On arrive à l’été 2024, et au renouvellement des fréquences TNT. CNews et C8 sont sur un siège éjectable. En toute logique, les deux chaînes devraient perdre leur fréquence, tant elles ont gravement enfreint la convention à d’innombrables reprises.

L’Arcom ne peut plus reculer, et décide de retirer la fréquence à C8. Mais elle abdique pour CNews et, inexplicablement, ne lui retire pas sa convention.

La décision du Conseil d’Etat imposant à l’Arcom de juger globalement du parti-pris de la chaîne semble avoir eu un effet incapacitant. Après cette décision, l’institution n’a jamais clarifié la manière dont elle comptait procéder pour contrôler ce pluralisme, si c’était au téléspectateur de le signaler, et comment.

Face à la puissance de Bolloré et à la menace qu’il affiche, face à la campagne de dénigrement de l’Arcom qu’il mène, l’institution a-t-elle craint pour sa survie ? Certains membres ont-ils été convaincus qu’il valait mieux ne pas persister dans cette voie ?
Automne 2024 - Petite mort

Les saisines en attente contre CNews qui semblaient pourtant indiscutables sont maintenant massivement rejetées. Et le site de l’Arcom, qui permettait auparavant à chacun de consulter l’objet précis de la saisine et le motif du rejet a été refondu : il ne présente plus que le nom de l’émission et la date et heure de diffusion. Impossible de savoir exactement ce qui a été rejeté et pour quelle raison. Pour celles dont nous avions connaissance, parce que nous avions nous-même visionné la séquence et saisi l’Arcom, les décisions sont souvent incompréhensibles (...)

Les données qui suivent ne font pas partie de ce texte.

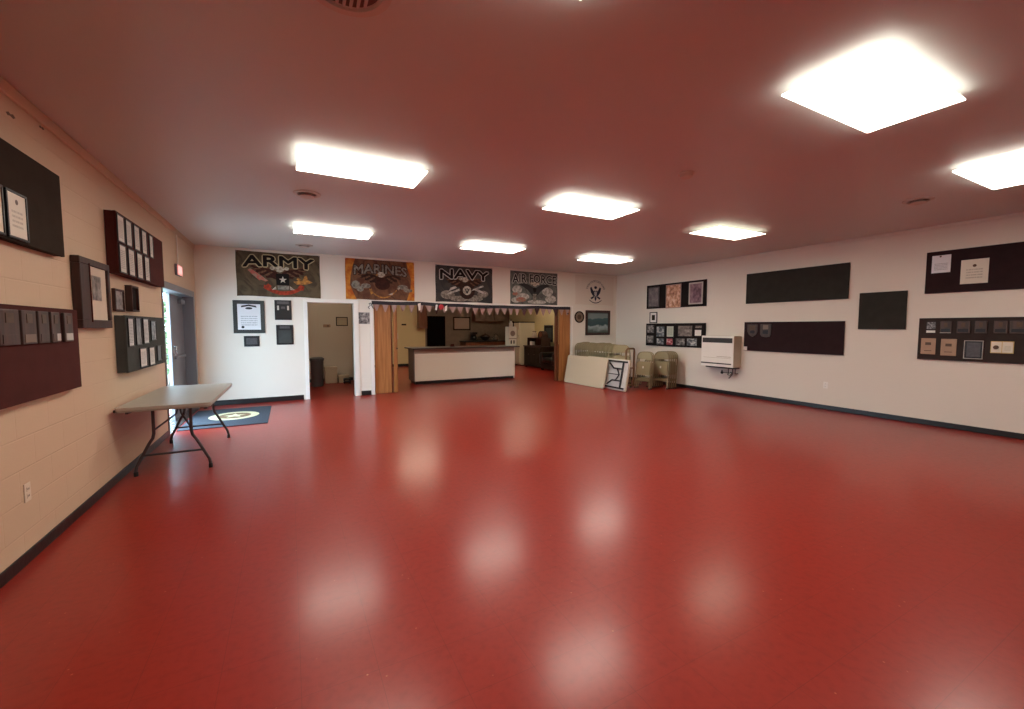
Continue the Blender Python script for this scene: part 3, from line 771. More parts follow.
def arc_band(cx, z_mid, half, drop, th, n=14, up=False):
    s = 1 if up else -1
    top = []; bot = []
    for i in range(n+1):
        u = -1+2*i/n; z = z_mid-s*drop*(u*u)
        top.append((cx+u*half, z+th/2)); bot.append((cx+u*half, z-th/2))
    return top+bot[::-1]
WING = [(.485, .50), (.46, .60), (.40, .655), (.30, .675), (.19, .70), (.15, .66), (.2, .635), (.17, .60), (.225, .575), (.2, .535), (.27, .52), (.26, .475), (.33, .47), (.34, .42), (.40, .43), (.47, .38)]
def flag(label, a0, a1, z0, z1, cloth, tx, tcol, tout, art, tz=(.70, .93), tw=.82, bend=.06, y=YB):
    w, h = a1-a0, z1-z0
    t = thing('wall_flag', label, 'flag', ((a0+a1)/2, y, z0), 0, None)
    mb = MB(); nx, nz = 36, 22
    def wave(u, v):
        if tx is None: return -.012-.009*max(0.0, 1-u/.34)*math.sin(u*44+v*5)
        return -.008-.0035*math.sin(u*15+v*3)-.002*math.sin(v*9+u*4)
    def edge(u, v):
        # slight sag of the hem between the pins
        x = -w/2+u*w+.004*math.sin(v*7); z = v*h-.012*math.sin(u*PI)*(v-.3)+.006*math.sin(u*11)*(1-v)
        return x, z
    g = [[None]*(nz+1) for _ in range(nx+1)]
    for i in range(nx+1):
        for j in range(nz+1):
            u, v = i/nx, j/nz; x, z = edge(u, v)
            g[i][j] = mb.bm.verts.new((x, wave(u, v), z))
    for i in range(nx):
        for j in range(nz): mb.bm.faces.new((g[i][j], g[i+1][j], g[i+1][j+1], g[i][j+1]))
    r = bmesh.ops.extrude_face_region(mb.bm, geom=list(mb.bm.faces))
    for v in r['geom']:
        if isinstance(v, bmesh.types.BMVert): v.co.y += .0015
    obj('cloth', mb, cloth, t, smooth=True)
    yy = -.0155 if tx else -.0185
    for pn, mt, polys, lay in art:
        for k, pts in enumerate(polys):
            q = yy-.0012*lay-.0002*k
            obj(pn, MB().prism([((u-.5)*w, v*h) for u, v in pts], q-.0002, q), mt, t)
    if tx:
        hw_ = tw*w/2
        def warp(px, pz):
            q = px/hw_
            return (px*(1+.0*pz), pz-bend*h*q*q*(1.0))
        th_ = (tz[1]-tz[0])*h
        text_part('letter_outline', tx, tw*w, th_, tout, t, 0, tz[0]*h, yy-.0085, 0, warp, .001, fat=.06*tw*w/len(tx)+.012)
        text_part('lettering', tx, tw*w, th_, tcol, t, 0, tz[0]*h, yy-.0112, 0, warp, .001, fat=.034*tw*w/len(tx)+.001)
    for s in (-1, 1):
        obj('pin', MB().lathe([(.006, -.02), (.004, -.001)], (s*(w/2-.015), 0, h-.02), 10, 'Y'), m_silver, t)
    return t
def cloth_mat(name, a, b, sc=5): return M(name, a, .75, rgb2=b, vscale=sc, bump=.08, bscale=200, spec=.15, coords='Generated')
def mirror(p): return [(1-u, v) for u, v in p][::-1]
f_black = M('flag_black', (26, 22, 20), .7, spec=.15); f_tan = M('flag_tan', (186, 172, 136), .7, spec=.15)
f_maroon = M('flag_maroon', (70, 36, 28), .7, rgb2=(52, 30, 24), vscale=18, spec=.15); f_white = M('flag_white', (206, 196, 178), .7, rgb2=(150, 138, 122), vscale=22, spec=.15)
f_red = M('flag_red', (170, 66, 44), .7, rgb2=(128, 52, 36), vscale=20, spec=.15); f_gold = M('flag_gold', (196, 140, 70), .7, rgb2=(140, 100, 60), vscale=20, spec=.15)
f_pink = M('flag_rose', (176, 92, 80), .7, rgb2=(150, 130, 110), vscale=26, spec=.15)
f_outline = M('flag_pale_outline', (190, 190, 182), .7, spec=.15); f_grey = M('flag_grey', (150, 144, 132), .7, rgb2=(104, 98, 90), vscale=24, spec=.15); f_lgrey = M('flag_light_grey', (198, 194, 184), .7, rgb2=(146, 142, 134), vscale=16, spec=.15)
f_brown = M('flag_brown', (62, 42, 32), .7, rgb2=(46, 30, 26), vscale=20, spec=.15); f_orange = M('flag_orange', (206, 138, 56), .7, rgb2=(176, 92, 40), vscale=9, spec=.15)
f_slate = M('flag_slate', (52, 52, 52), .7, spec=.15)
f_blue = M('flag_dark_blue', (52, 54, 70), .7, spec=.15)
HEAD = [(.445, .63), (.455, .67), (.48, .695), (.515, .695), (.545, .67), (.56, .63), (.54, .585), (.5, .555), (.46, .58)]
BEAK = [(.455, .645), (.425, .625), (.43, .60), (.45, .612)]
BODY = [(.45, .56), (.55, .56), (.575, .46), (.55, .36), (.5, .30), (.45, .36), (.425, .46)]
SW = [WING, mirror(WING)]
COVERT = [(.485, .52), (.46, .60), (.40, .655), (.30, .675), (.19, .70), (.2, .672), (.30, .642), (.40, .618), (.455, .565)]
FEATHER = [(.24, .535), (.33, .60), (.35, .58), (.29, .52)], [(.31, .475), (.40, .57), (.42, .55), (.36, .47)], [(.18, .615), (.27, .635), (.28, .615), (.2, .59)]
SC2 = [COVERT, mirror(COVERT)]+list(FEATHER)+[mirror(q) for q in FEATHER]
f_covert = M('flag_feather_brown', (116, 84, 62), .7, rgb2=(84, 56, 42), vscale=30, spec=.15)
AR = 1.69
flag('olive-brown flag reading ARMY with a white star badge', -.868, .603, 2.105, 2.978, cloth_mat('army_cloth', (98, 86, 66), (76, 64, 50)), 'ARMY', f_black, f_tan, [
    ('eagle_wing', f_maroon, SW, 0), ('wing_covert', f_covert, SC2, .6), ('banner_band', f_pink, [[(.13, .58), (.16, .62), (.29, .46), (.36, .36), (.33, .34), (.22, .42)], [(.17, .50), (.20, .54), (.30, .40), (.26, .36)]], 1),
    ('torch', f_gold, [[(.78, .40), (.80, .50), (.83, .52), (.84, .42), (.90, .36), (.82, .30), (.70, .30), (.66, .36)], [(.70, .42), (.72, .46), (.76, .42), (.73, .38)]], 1),
    ('eagle_head', f_white, [HEAD, ell(.415, .645, .03, .045, 12), ell(.585, .65, .03, .04, 12)], 11), ('badge', f_black, [[(.455, .27), (.61, .27), (.61, .53), (.455, .53)]], 3),
    ('star', f_white, [star(.535, .39, .05, AR)], 4), ('title_plate', f_grey, [[(.47, .17), (.61, .17), (.61, .26), (.47, .26)]], 3),
    ('ribbon', f_red, [arc_band(.54, .09, .23, -.14, .085, up=True), [(.30, .20), (.36, .30), (.40, .24), (.36, .14)], [(.70, .18), (.74, .30), (.80, .26), (.78, .16)]], 1),
    ('ribbon_end', f_white, [[(.40, .16), (.45, .24), (.455, .17)], [(.62, .17), (.62, .25), (.68, .17)]], 2)], (.69, .92), .84, .035)
flag('brown and orange flag reading MARINES with a spread eagle', 1.095, 2.575, 2.105, 2.985, cloth_mat('marine_cloth', (124, 88, 64), (92, 60, 46)), 'MARINES', f_grey, f_brown, [
    ('flame', f_orange, [[(0, 0), (.0, 1), (.14, 1), (.10, .8), (.07, .55), (.06, .35), (.12, .1), (.15, 0)], [(1, 0), (1, 1), (.88, 1), (.9, .8), (.95, .55), (.94, .3), (.9, .1), (.88, 0)]], 0),
    ('eagle_wing', f_brown, SW, 1), ('wing_covert', f_covert, SC2, 1.6), ('smoke', f_grey, [ell(.14, .36, .06, .1, 14), ell(.2, .26, .05, .07, 14), ell(.28, .34, .07, .06, 14), ell(.82, .34, .08, .06, 14), ell(.9, .26, .07, .05, 14)], 1),
    ('globe', f_maroon, [BODY, ell(.52, .38, .11, .13)], 2), ('eagle_head', f_white, [HEAD], 11), ('beak', f_gold, [BEAK], 13),
    ('ribbon', f_gold, [arc_band(.53, .06, .20, -.2, .035, up=True), [(.33, .24), (.36, .28), (.38, .16), (.35, .12)]], 3), ('highlight', f_white, [[(.6, .14), (.68, .2), (.66, .13)], [(.73, .3), (.78, .34), (.76, .26)]], 3)], (.66, .88), .76, .05)
flag('slate flag reading NAVY with a round anchor badge', 3.08, 4.56, 2.105, 2.972, cloth_mat('navy_cloth', (56, 58, 58), (74, 70, 66)), 'NAVY', f_black, f_outline, [
    ('pale_puff', f_grey, [ell(.2, .2, .12, .12), ell(.4, .1, .16, .08), ell(.66, .12, .16, .09), ell(.82, .25, .1, .1)], 0),
    ('eagle_wing', f_brown, SW, 1), ('wing_covert', f_covert, SC2, 1.6), ('light_beam', f_lgrey, [[(.18, .19), (.2, .24), (.40, .38), (.42, .33)], [(.22, .30), (.25, .40), (.34, .44), (.36, .40)], [(.62, .33), (.64, .38), (.82, .50), (.84, .46)], [(.66, .36), (.85, .24), (.88, .28), (.70, .40)]], 2),
    ('rope_disc', f_brown, [ell(.535, .33, .14, .24)], 2), ('eagle_head', f_white, [HEAD, ell(.42, .65, .03, .04, 12)], 11), ('badge', f_white, [ell(.535, .335, .075, .127)], 4), ('anchor', f_slate, [[(.49, .39), (.51, .39), (.535, .30), (.56, .39), (.58, .39), (.545, .25), (.525, .25)], ell(.535, .38, .012, .03, 10)], 5)], (.66, .90), .84, .035)
flag('grey camouflage-like flag reading AIR FORCE with a V-winged eagle', 5.065, 6.52, 2.085, 2.96, cloth_mat('air_cloth', (112, 116, 110), (84, 86, 82), 7), 'AIR FORCE', f_slate, f_outline, [
    ('pale_puff', f_lgrey, [ell(.14, .45, .1, .12), ell(.25, .25, .14, .1), ell(.78, .42, .12, .13), ell(.85, .2, .12, .12), ell(.55, .1, .2, .06), ell(.12, .14, .1, .08)], 0),
    ('haze', f_pink, [ell(.22, .16, .1, .07), ell(.1, .32, .06, .05)], 1),
    ('eagle_wing', f_slate, [[(.5, .2), (.44, .3), (.36, .44), (.26, .54), (.16, .6), (.24, .64), (.36, .62), (.44, .56), (.5, .48)], mirror([(.5, .2), (.44, .3), (.36, .44), (.26, .54), (.16, .6), (.24, .64), (.36, .62), (.44, .56), (.5, .48)])], 2),
    ('tail', f_grey, [[(.46, .34), (.54, .34), (.53, .14), (.5, .1), (.47, .14)]], 3), ('eagle_head', f_white, [HEAD, ell(.43, .65, .03, .04, 12), ell(.57, .65, .03, .04, 12)], 11), ('shield', f_black, [[(.46, .52), (.54, .52), (.53, .42), (.5, .37), (.47, .42)]], 4)], (.67, .92), .92, .03)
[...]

Une salve de décisions, publiée in extremis pour donner l’illusion que la machine fonctionne encore, démontre pourtant qu’il y a un véritable problème. Il y a une décision pour chaque chaîne, bien rangées, comme les panneaux "10" à l’école des fans. Comme pour éclipser le fait que CNews et C8 devraient concentrer la grande majorité des saisines et surtout des sanctions. De la poudre aux yeux pour lisser les statistiques, tout en faisant profil bas face à Bolloré. Une surcompensation face aux accusations de partialité. (...)

Car la nouvelle stratégie de Bolloré face à l’Arcom se dessine en observant les faux comptes X gérés par son agence : le compte “Les Corsaires” a commencé à monter des dossiers contre les médias du service public, censés démontrer leur parti-pris “islamo-gauchiste”. Ceci s’accompagne d’appels à des signalements Arcom pour des motifs tellement hors-sol qu’on hésite entre l’ébahissement et le fou rire.

Les intervenants en plateau sont scrutés à la loupe à la recherche de la moindre action ou déclaration, même ancienne, prouvant qu’ils auraient des sympathies “de gauche”. (...)

Toutes ces attaques sont-elles destinées à intimider l’Arcom ou bien à donner des munitions à des politiciens amis qui la “réformeront” (ou la détruiront) définitivement ? Derrière la prudence désormais affichée par l’Arcom se profile une épée de Damoclès : cette volonté d’éliminer l’autorité de contrôle est une constante de l’extrême-droite, et plus précisément des régimes fascistes – à commencer par le service public audiovisuel –, l’Arcom, la justice, le Conseil Constitutionnel, le Conseil d’État, la CEDH, le Conseil d’État, le défenseur des droits, tous sont dans le viseur des extrémistes qui rêvent d’exercer leurs discriminations, leur violence et leur harcèlement sans la moindre barrière.
Et la suite ?

L’Arcom se retrouve maintenant face à un choix qui peut engager jusqu’à sa survie. (...)

L’Arcom va-t-elle se reprendre et décider de jouer à nouveau son rôle, et même d’aller plus loin ? De faire enfin respecter le contrat signé, d’utiliser les moyens mis à sa disposition pour cela ? La bataille serait sans doute sanglante, face à un Bolloré connu pour ses méthodes brutales et son absence de limites, mais l’avenir des médias audiovisuels est conditionné à ce choix.

Car si l’Arcom se replie sous la menace, essaie de se faire oublier et de ne plus faire de vague, les portes seront alors grandes ouvertes à l’expression sans contrainte des pires désinformations, outrances et stigmatisations, du racisme débridé, des appels au conflit, à la constitution de milices ou à la guerre civile.

Certains ont surnommé CNews “Télé 1000 collines”. On n’en a jamais été aussi près.